Mirren explained: “They’ll think: ‘Well, I’m not beautiful. It’s all very well for all these beautiful women, but I don’t feel beautiful.’

“I don’t want to exclude these people from feeling fabulous about themselves.”

Instead, Mirren would like to replace the word “beauty” with “being”, adding: “I’m a being that wants to wear red hair...”

The actor, who is also a brand ambassador for L’Oréal Paris, said ageism in the beauty industry is slowly ebbing away and went on to praise the cosmetics brand for incorporating a diverse range of ages, genders, races, and disabilities in their branding.

“A diverse, realistic representation of people – an authentic selection of who we all are,” she said of her fellow ambassadors including singer Camila Cabello, model Neelam Gill, and actor Julianne Moore. “It’s why I’m proud to be an ambassador.”

Helen Mirren walks the runway during the Le Defile L’Oreal Paris show as part of the Paris Fashion Week Womenswear Spring/Summer 2018 on October 1, 2017 in Paris, France. (Getty Images)
Helen Mirren walks the runway during the Le Defile L’Oreal Paris show as part of the Paris Fashion Week Womenswear Spring/Summer 2018 on October 1, 2017 in Paris, France. (Getty Images)

Despite previously saying she feels “insulted” when people treat her like a senior citizen, she told the publication that she doesn’t want to die young.

“So I’m going to get old!,” the 73-year-old added. “I think to stay engaged in life, to stay curious about life, to stay with a sense of learning about life, constantly. I think those are the things that, if you like, stay young.”

The London-born actor, who is best known for her work in The Queen, Prime Suspect, and Calendar Girls, hasn’t been shy in experimenting with her look in recent years, whether it’s dying her hair candyfloss pink in 2013 or having interlocking “V’s” tattooed on her left hand.

Despite sharing behind-the-scenes red carpet photos and selfies on Instagram with her 603,000 followers, Mirren said she thinks social media filters that alter your appearance have had their time.

“Filters are on the way out, I promise you,” she said. “Because it was a lovely thing to be able to do but the whole ‘Look at me, don’t I look gorgeous? Look everybody...’

“As everybody does it, very soon people will go: ‘No, I’m not doing that, it’s much more interesting to not do that!’”

On the subject of younger generations’ interactions on social media, Mirren said she can see a “rising consciousness” among young people which will make them an “important generation” for the future.

“They are coming into womanhood with the consciousness of the #MeToo movement,” she said, referencing the movement founded in 2006 by activist Tarana Burke against sexual assault and harassment.

“With the consciousness of feminism being, again, an accepted and celebrated word.”

Earlier this year, broadcaster Sir Michael Parkinson refused to apologise to Mirren for an allegedly sexist interview.

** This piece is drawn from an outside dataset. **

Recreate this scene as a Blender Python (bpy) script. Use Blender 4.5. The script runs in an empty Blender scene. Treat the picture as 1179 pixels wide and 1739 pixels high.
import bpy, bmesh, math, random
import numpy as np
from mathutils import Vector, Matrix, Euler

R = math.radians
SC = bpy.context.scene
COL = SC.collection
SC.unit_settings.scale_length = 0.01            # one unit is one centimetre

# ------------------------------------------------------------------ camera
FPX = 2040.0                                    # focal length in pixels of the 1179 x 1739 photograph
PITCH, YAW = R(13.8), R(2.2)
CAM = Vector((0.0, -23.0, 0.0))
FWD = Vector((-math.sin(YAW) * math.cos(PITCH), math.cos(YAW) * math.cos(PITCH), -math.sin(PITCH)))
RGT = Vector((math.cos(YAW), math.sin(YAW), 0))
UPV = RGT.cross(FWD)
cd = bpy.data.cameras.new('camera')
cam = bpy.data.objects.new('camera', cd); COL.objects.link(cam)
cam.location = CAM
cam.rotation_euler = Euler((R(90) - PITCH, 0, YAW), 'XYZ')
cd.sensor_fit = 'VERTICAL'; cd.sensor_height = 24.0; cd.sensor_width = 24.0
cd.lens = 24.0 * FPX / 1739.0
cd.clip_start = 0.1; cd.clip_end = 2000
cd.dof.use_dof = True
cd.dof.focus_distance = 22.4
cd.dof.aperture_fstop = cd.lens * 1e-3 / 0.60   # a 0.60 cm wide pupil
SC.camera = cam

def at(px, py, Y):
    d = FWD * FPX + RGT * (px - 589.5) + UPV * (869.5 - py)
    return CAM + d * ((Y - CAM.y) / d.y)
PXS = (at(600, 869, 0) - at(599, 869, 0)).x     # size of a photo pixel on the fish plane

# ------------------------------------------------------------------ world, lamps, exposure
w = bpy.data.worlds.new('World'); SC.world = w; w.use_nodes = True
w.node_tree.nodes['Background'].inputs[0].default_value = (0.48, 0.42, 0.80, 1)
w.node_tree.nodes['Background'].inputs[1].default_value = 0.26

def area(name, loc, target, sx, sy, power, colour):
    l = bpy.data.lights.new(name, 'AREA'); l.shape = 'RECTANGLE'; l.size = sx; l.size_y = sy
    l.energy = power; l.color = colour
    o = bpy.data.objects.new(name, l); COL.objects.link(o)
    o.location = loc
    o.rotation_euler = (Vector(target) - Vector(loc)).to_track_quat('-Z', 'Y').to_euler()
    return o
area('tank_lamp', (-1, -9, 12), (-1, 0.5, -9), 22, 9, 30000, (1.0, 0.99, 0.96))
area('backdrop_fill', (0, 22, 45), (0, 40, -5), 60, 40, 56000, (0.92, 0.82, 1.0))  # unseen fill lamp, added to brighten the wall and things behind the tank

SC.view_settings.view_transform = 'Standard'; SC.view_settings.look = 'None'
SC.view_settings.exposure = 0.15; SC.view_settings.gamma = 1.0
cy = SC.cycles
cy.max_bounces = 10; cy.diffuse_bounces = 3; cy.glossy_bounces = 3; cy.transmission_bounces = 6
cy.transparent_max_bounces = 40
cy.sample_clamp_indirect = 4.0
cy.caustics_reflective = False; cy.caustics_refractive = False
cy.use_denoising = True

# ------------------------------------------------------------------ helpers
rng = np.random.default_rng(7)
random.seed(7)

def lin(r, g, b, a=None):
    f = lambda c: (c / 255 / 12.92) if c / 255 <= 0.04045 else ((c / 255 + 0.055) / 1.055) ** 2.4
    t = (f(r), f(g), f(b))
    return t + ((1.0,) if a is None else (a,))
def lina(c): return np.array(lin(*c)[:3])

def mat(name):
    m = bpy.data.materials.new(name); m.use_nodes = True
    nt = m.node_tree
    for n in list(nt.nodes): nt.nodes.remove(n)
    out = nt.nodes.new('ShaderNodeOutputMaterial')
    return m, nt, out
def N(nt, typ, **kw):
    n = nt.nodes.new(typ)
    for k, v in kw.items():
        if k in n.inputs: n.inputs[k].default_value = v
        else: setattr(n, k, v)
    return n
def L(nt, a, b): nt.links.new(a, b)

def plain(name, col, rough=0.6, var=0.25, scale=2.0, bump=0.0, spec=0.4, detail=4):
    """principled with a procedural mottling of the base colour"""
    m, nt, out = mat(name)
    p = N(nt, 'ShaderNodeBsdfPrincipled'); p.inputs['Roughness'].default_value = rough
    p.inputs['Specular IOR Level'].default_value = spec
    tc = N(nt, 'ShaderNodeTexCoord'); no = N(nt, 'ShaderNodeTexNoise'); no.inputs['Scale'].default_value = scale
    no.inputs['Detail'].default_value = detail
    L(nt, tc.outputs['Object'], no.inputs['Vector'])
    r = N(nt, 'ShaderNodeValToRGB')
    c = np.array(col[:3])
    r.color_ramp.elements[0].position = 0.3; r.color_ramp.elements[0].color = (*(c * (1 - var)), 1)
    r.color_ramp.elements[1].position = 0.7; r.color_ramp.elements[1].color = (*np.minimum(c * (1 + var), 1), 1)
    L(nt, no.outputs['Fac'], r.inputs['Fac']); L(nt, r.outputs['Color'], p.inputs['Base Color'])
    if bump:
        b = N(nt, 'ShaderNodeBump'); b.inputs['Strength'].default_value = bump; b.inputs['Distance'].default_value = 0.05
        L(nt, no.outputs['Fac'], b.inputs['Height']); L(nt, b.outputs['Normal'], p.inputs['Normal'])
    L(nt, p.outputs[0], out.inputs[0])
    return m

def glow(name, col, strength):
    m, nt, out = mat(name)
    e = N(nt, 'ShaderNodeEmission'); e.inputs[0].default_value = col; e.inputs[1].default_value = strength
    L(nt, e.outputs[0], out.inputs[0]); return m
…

The pair came face to face in 1975, when Parkinson introduced Mirren to his chat show audience as the “sex queen” of the Royal Shakespeare Company, before quoting a critic’s description of her as projecting “sluttish eroticism”.

During the interview, Parkinson asked the then-30-year-old if her “equipment” distracted audiences and whether serious actors can have “big bosoms”.

Mirren later described him as a “sexist old fart”, while Parkinson later responded by saying: “I don’t regard what happened there as being anything other than good television.”